**The exercise**: Go through the material and write it all out exactly, minus the pictures.

-- Start Recorded data --

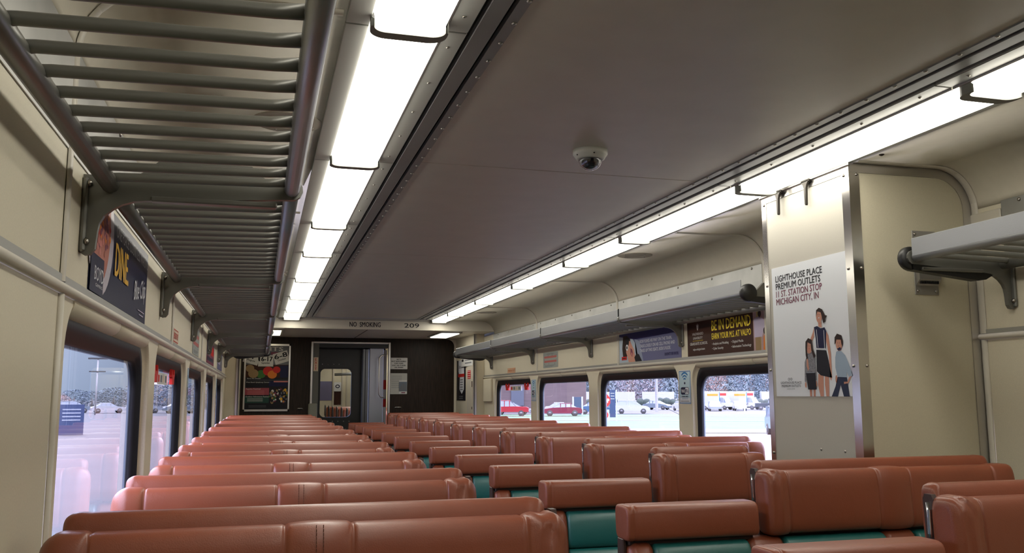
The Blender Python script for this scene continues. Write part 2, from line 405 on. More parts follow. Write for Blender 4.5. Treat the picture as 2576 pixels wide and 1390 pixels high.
for s in (-1, 1):
    X = XL if s < 0 else XR; far = WK_L if s < 0 else WK_R
    b = MB(); y = YB
    for B in far:
        A = B-OPW; a0 = A-0.09; b0 = B+0.09
        if a0 > y: b.add([(X, y, FZ), (X, a0, FZ), (X, a0, 1.6005), (X, y, 1.6005)], [(0, 1, 2, 3)], WALL)
        hole = rrect(A, B, OZ0, OZ1, 0.115)
        ring_to_rect(b, X, hole, a0, b0, FZ, 1.6005, WALL)
        # rounded reveal going back to the rubber frame
        rings = []
        for q in range(6):
            t = q/5*math.pi/2; ins = 0.028*(1-math.cos(t)); dep = GD*math.sin(t)
            rings.append([(X+s*dep, *p) for p in rrect(A+ins, B-ins, OZ0+ins, OZ1-ins*0.9, 0.115-ins*.5)])
        n = len(hole)
        for q in range(5):
            b.add(rings[q]+rings[q+1], [(i, (i+1) % n, n+(i+1) % n, n+i) for i in range(n)], WALL, True)
        y = b0
    b.add([(X, y, FZ), (X, 10.16, FZ), (X, 10.16, 1.6005), (X, y, 1.6005)], [(0, 1, 2, 3)], WALL)
    b.add([(X, YB, 1.60), (X, 10.16, 1.60), (X, 10.16, 2.09), (X, YB, 2.09)], [(0, 1, 2, 3)], WALL)
    # outer skin behind the inner face, closed around the openings by the frames
    w = b.build('wall_left' if s < 0 else 'wall_right', kind='structure')
    # rail above the windows
    pr = [(X, 1.597), (X-s*0.010, 1.598), (X-s*0.015, 1.604), (X-s*0.015, 1.611), (X-s*0.010, 1.616), (X-s*0.005, 1.618), (X, 1.618)]
    MB().sweep_y(pr, YB, 10.15, TRIM, True, True).build('ledge_rail', w)
    MB().box(X-s*0.005, X, YB, 10.15, 1.618, 1.634, mat('rail_strip', (0.42, 0.42, 0.39), 0.4, 0.5), 0.001).build('rail_strip', w)
    # rounded hoods over the openings
    for B in far:
        A = B-OPW; hb = MB()
        pr = [(X, 1.602), (X-s*0.003, 1.598), (X-s*0.004, 1.588), (X, 1.577), (X+s*0.008, 1.569), (X+s*0.020, 1.563), (X+s*0.031, 1.561), (X+s*0.031, 1.602)]
        hb.sweep_y(pr, A+0.06, A+0.69, WALL, True, True); hb.sweep_y(pr, A+0.694, B-0.06, WALL, True, True)
        hb.build('window_hood', w)
    # vertical cover strips below the rail
    for y in ([0.1, 1.86] if s < 0 else [2.622]):
        hb = MB(); hb.lathe([(0.001, 0)], (0, 0, 0), 'z', TRIM, 4) if 0 else None
        ring = [(X-s*math.sin(math.pi*q/6)*0.009, y-math.cos(math.pi*q/6)*0.014) for q in range(7)]
        hb.prism(ring, 'z', FZ, 1.596, TRIM, True); hb.build('seam_strip', w)
    for B in far:
        A = B-OPW
        fr = MB()
        seq = [(GD-0.007, 0.018), (GD-0.011, 0.024), (GD-0.009, 0.033), (GD+0.002, 0.036), (GD+0.003, 0.040), (GD+0.012, 0.042), (GD+0.020, 0.043), (GD+0.020, 0.016)]
        rings = [[(X+s*d, *p) for p in rrect(A+i_, B-i_, OZ0+i_, OZ1-i_*1.12-max(0, i_-.018)*1.6, 0.115-i_*.55)] for d, i_ in seq]; n = len(rings[0])
        for q in range(len(seq)):
            fr.add(rings[q]+rings[(q+1) % len(seq)], [(i, (i+1) % n, n+(i+1) % n, n+i) for i in range(n)], GASKET, True)
        f = fr.build('window_%d' % wnum, kind='structure'); wnum += 1
        g = MB(); gp = rrect(A+0.039, B-0.039, OZ0+0.039, OZ1-0.075, 0.09)
        g.add([(X+s*(GD+0.011), *p) for p in gp], [list(range(len(gp)))], GLASS)
        g.build('pane', f)
        # bluish aluminium sash behind the rubber
        sb = MB(); seq = [(GD+0.020, 0.042), (GD+0.030, 0.043), (GD+0.030, 0.0), (GD+0.020, 0.0)]
        rings = [[(X+s*d, *p) for p in rrect(A+i_, B-i_, OZ0+i_, OZ1-i_*1.12-max(0, i_-.018)*1.6, 0.115-i_*.55)] for d, i_ in seq]
        for q in range(4): sb.add(rings[q]+rings[(q+1) % 4], [(i, (i+1) % n, n+(i+1) % n, n+i) for i in range(n)], mat('sash_metal', (0.25, 0.30, 0.36), 0.4, 0.6), True)
        sb.build('sash', f)
    # outer body of the coach, a skin with square cut-outs
    o = MB(); OX = X+s*(GD+0.030); SK = mat('coach_skin', (0.3, 0.3, 0.3), 0.4, 0.5); y = YB
    for B in far:
        A = B-OPW
        o.add([(OX, y, FZ), (OX, A, FZ), (OX, A, 2.3), (OX, y, 2.3)], [(0, 1, 2, 3)], SK)
        o.add([(OX, A, FZ), (OX, B, FZ), (OX, B, OZ0), (OX, A, OZ0)], [(0, 1, 2, 3)], SK)
        o.add([(OX, A, OZ1), (OX, B, OZ1), (OX, B, 2.3), (OX, A, 2.3)], [(0, 1, 2, 3)], SK); y = B
    o.add([(OX, y, FZ), (OX, YE+.3, FZ), (OX, YE+.3, 2.3), (OX, y, 2.3)], [(0, 1, 2, 3)], SK)
    o.build('outer_skin', w)
    # polished steel sheets on the wall above the racks
    runs = [(-1.2, 1.84), (1.88, 4.04), (4.08, 6.04), (6.08, 8.04), (8.08, 9.72)] if s < 0 else [(3.22, 4.04), (4.08, 6.04), (6.08, 8.04), (8.08, 9.72), (-1.2, 2.50)]
    for a_, b_ in runs:
        MB().box(X-s*0.003, X, a_, b_, 1.88, 2.088, MIRROR).build('steel_sheet', w)
        k = MB(); yy = a_+0.10
        while yy < b_:
            k.lathe([(0.007, 0), (0.0065, -0.003*s), (0.003, -0.005*s), (0, -0.0055*s)], (X-s*0.003, yy, 2.076), 'x', SCREW, 10); yy += 0.44
        k.build('screw', w)
    if s > 0:
        MB().box(X-0.010, X, 2.50, 2.64, 2.02, 2.062, TRIM, 0.004).build('moulding', w)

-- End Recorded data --

**Complete output**:
The Blender Python script for this scene continues. Write part 2, from line 405 on. More parts follow. Write for Blender 4.5. Treat the picture as 2576 pixels wide and 1390 pixels high.
for s in (-1, 1):
    X = XL if s < 0 else XR; far = WK_L if s < 0 else WK_R
    b = MB(); y = YB
    for B in far:
        A = B-OPW; a0 = A-0.09; b0 = B+0.09
        if a0 > y: b.add([(X, y, FZ), (X, a0, FZ), (X, a0, 1.6005), (X, y, 1.6005)], [(0, 1, 2, 3)], WALL)
        hole = rrect(A, B, OZ0, OZ1, 0.115)
        ring_to_rect(b, X, hole, a0, b0, FZ, 1.6005, WALL)
        # rounded reveal going back to the rubber frame
        rings = []
        for q in range(6):
            t = q/5*math.pi/2; ins = 0.028*(1-math.cos(t)); dep = GD*math.sin(t)
            rings.append([(X+s*dep, *p) for p in rrect(A+ins, B-ins, OZ0+ins, OZ1-ins*0.9, 0.115-ins*.5)])
        n = len(hole)
        for q in range(5):
            b.add(rings[q]+rings[q+1], [(i, (i+1) % n, n+(i+1) % n, n+i) for i in range(n)], WALL, True)
        y = b0
    b.add([(X, y, FZ), (X, 10.16, FZ), (X, 10.16, 1.6005), (X, y, 1.6005)], [(0, 1, 2, 3)], WALL)
    b.add([(X, YB, 1.60), (X, 10.16, 1.60), (X, 10.16, 2.09), (X, YB, 2.09)], [(0, 1, 2, 3)], WALL)
    # outer skin behind the inner face, closed around the openings by the frames
    w = b.build('wall_left' if s < 0 else 'wall_right', kind='structure')
    # rail above the windows
    pr = [(X, 1.597), (X-s*0.010, 1.598), (X-s*0.015, 1.604), (X-s*0.015, 1.611), (X-s*0.010, 1.616), (X-s*0.005, 1.618), (X, 1.618)]
    MB().sweep_y(pr, YB, 10.15, TRIM, True, True).build('ledge_rail', w)
    MB().box(X-s*0.005, X, YB, 10.15, 1.618, 1.634, mat('rail_strip', (0.42, 0.42, 0.39), 0.4, 0.5), 0.001).build('rail_strip', w)
    # rounded hoods over the openings
    for B in far:
        A = B-OPW; hb = MB()
        pr = [(X, 1.602), (X-s*0.003, 1.598), (X-s*0.004, 1.588), (X, 1.577), (X+s*0.008, 1.569), (X+s*0.020, 1.563), (X+s*0.031, 1.561), (X+s*0.031, 1.602)]
        hb.sweep_y(pr, A+0.06, A+0.69, WALL, True, True); hb.sweep_y(pr, A+0.694, B-0.06, WALL, True, True)
        hb.build('window_hood', w)
    # vertical cover strips below the rail
    for y in ([0.1, 1.86] if s < 0 else [2.622]):
        hb = MB(); hb.lathe([(0.001, 0)], (0, 0, 0), 'z', TRIM, 4) if 0 else None
        ring = [(X-s*math.sin(math.pi*q/6)*0.009, y-math.cos(math.pi*q/6)*0.014) for q in range(7)]
        hb.prism(ring, 'z', FZ, 1.596, TRIM, True); hb.build('seam_strip', w)
    for B in far:
        A = B-OPW
        fr = MB()
        seq = [(GD-0.007, 0.018), (GD-0.011, 0.024), (GD-0.009, 0.033), (GD+0.002, 0.036), (GD+0.003, 0.040), (GD+0.012, 0.042), (GD+0.020, 0.043), (GD+0.020, 0.016)]
        rings = [[(X+s*d, *p) for p in rrect(A+i_, B-i_, OZ0+i_, OZ1-i_*1.12-max(0, i_-.018)*1.6, 0.115-i_*.55)] for d, i_ in seq]; n = len(rings[0])
        for q in range(len(seq)):
            fr.add(rings[q]+rings[(q+1) % len(seq)], [(i, (i+1) % n, n+(i+1) % n, n+i) for i in range(n)], GASKET, True)
        f = fr.build('window_%d' % wnum, kind='structure'); wnum += 1
        g = MB(); gp = rrect(A+0.039, B-0.039, OZ0+0.039, OZ1-0.075, 0.09)
        g.add([(X+s*(GD+0.011), *p) for p in gp], [list(range(len(gp)))], GLASS)
        g.build('pane', f)
        # bluish aluminium sash behind the rubber
        sb = MB(); seq = [(GD+0.020, 0.042), (GD+0.030, 0.043), (GD+0.030, 0.0), (GD+0.020, 0.0)]
        rings = [[(X+s*d, *p) for p in rrect(A+i_, B-i_, OZ0+i_, OZ1-i_*1.12-max(0, i_-.018)*1.6, 0.115-i_*.55)] for d, i_ in seq]
        for q in range(4): sb.add(rings[q]+rings[(q+1) % 4], [(i, (i+1) % n, n+(i+1) % n, n+i) for i in range(n)], mat('sash_metal', (0.25, 0.30, 0.36), 0.4, 0.6), True)
        sb.build('sash', f)
    # outer body of the coach, a skin with square cut-outs
    o = MB(); OX = X+s*(GD+0.030); SK = mat('coach_skin', (0.3, 0.3, 0.3), 0.4, 0.5); y = YB
    for B in far:
        A = B-OPW
        o.add([(OX, y, FZ), (OX, A, FZ), (OX, A, 2.3), (OX, y, 2.3)], [(0, 1, 2, 3)], SK)
        o.add([(OX, A, FZ), (OX, B, FZ), (OX, B, OZ0), (OX, A, OZ0)], [(0, 1, 2, 3)], SK)
        o.add([(OX, A, OZ1), (OX, B, OZ1), (OX, B, 2.3), (OX, A, 2.3)], [(0, 1, 2, 3)], SK); y = B
    o.add([(OX, y, FZ), (OX, YE+.3, FZ), (OX, YE+.3, 2.3), (OX, y, 2.3)], [(0, 1, 2, 3)], SK)
    o.build('outer_skin', w)
    # polished steel sheets on the wall above the racks
    runs = [(-1.2, 1.84), (1.88, 4.04), (4.08, 6.04), (6.08, 8.04), (8.08, 9.72)] if s < 0 else [(3.22, 4.04), (4.08, 6.04), (6.08, 8.04), (8.08, 9.72), (-1.2, 2.50)]
    for a_, b_ in runs:
        MB().box(X-s*0.003, X, a_, b_, 1.88, 2.088, MIRROR).build('steel_sheet', w)
        k = MB(); yy = a_+0.10
        while yy < b_:
            k.lathe([(0.007, 0), (0.0065, -0.003*s), (0.003, -0.005*s), (0, -0.0055*s)], (X-s*0.003, yy, 2.076), 'x', SCREW, 10); yy += 0.44
        k.build('screw', w)
    if s > 0:
        MB().box(X-0.010, X, 2.50, 2.64, 2.02, 2.062, TRIM, 0.004).build('moulding', w)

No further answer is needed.